In 2004, China's National Afforestation Committee and the State Forestry Administration launched a program to select a qualified "National Forest City" every year. By June 2011, 31 Chinese cities had been awarded the title.

Yet some have complained that the title is too similar to the one of "National Garden City" created by the same two authorities in 1992. Furthermore, the selection of forest cities has not even been approved by the State Council, says the Southern Metropolis Weekly.

In 2011, an official revealed that the State Council had taken measures to clamp down on rampant evaluation and awarding activities across China. He said the government uncovered a total of 148,405 such programs between 2006 and 2009, and eliminated 97.16 percent of them.

Li Dihua, deputy dean of the Graduate School of Landscape Architecture at Peking University, said the selection of national forest cities and national garden cities is absurd, and shows no respect for China's geographical environment.

Li said China's land resources are limited, and it is a colossal waste to transform farmland and wetlands into greenbelts and forests, because it will damage the ecological balance. Moreover, there are differences in geographical conditions and climates across the country, but the standards for national garden cities or forest cities impose uniformity in an unscientific way, he added.

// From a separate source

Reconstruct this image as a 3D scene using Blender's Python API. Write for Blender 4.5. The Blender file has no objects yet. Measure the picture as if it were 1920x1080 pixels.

Li recalled a trip to a city in western China where annual rainfall is only 159 millimeters. He said the city has already been affected by desertification, and must draw water from underground lakes located beneath desert areas 90 kilometers away. Despite that, one third of the city's water consumption has been used to achieve a green coverage rate of 10 percent, he sighed.

Still sought after

Although the title of national forest city is widely criticized as being costly and wasteful, many Chinese cities continue to doggedly pursue it.

In 2010, the Chongqing municipal government invested over 100 million yuan (US$15.7 million) to remove fig trees and replace them with large gingko trees brought in from other provinces, all in an effort to reach the standard of a national forest city, reports the Southern Metropolis Weekly.

The government invested huge sums to beautify the city, but the decision backfired when less than half of the gingkos and other trees survived. Many had to be replaced several times.

That same year, the city government of Hanhou, Shaanxi Province, also removed old sequoia trees and replaced them with larger gingko trees, but many of them also died.

In March this year, Qingdao decided to squander 4 billion yuan (US$634 million) on aggressive tree planting, a task carried out for the purpose of winning a "greener" city image during the 2014 International Horticultural Exposition.

All of these actions were done without meticulous research and often wasted public resources without informing taxpayers, comments the Southern Metropolis Weekly.

Chen Junyu, a senior academician, said he had participated in a project with the Beijing Botanical Garden to bring in larch trees, but the trees would not grow well in the soil and remained small in size. The trees did not even survive the first summer, Chen said.

Many officials greedy for honorary titles are willing flout nature and ignore what is more important for cities. With such corrupt attitudes, it should come as no surprise that desert areas in Xinjiang may also win the right to be called national forest cities.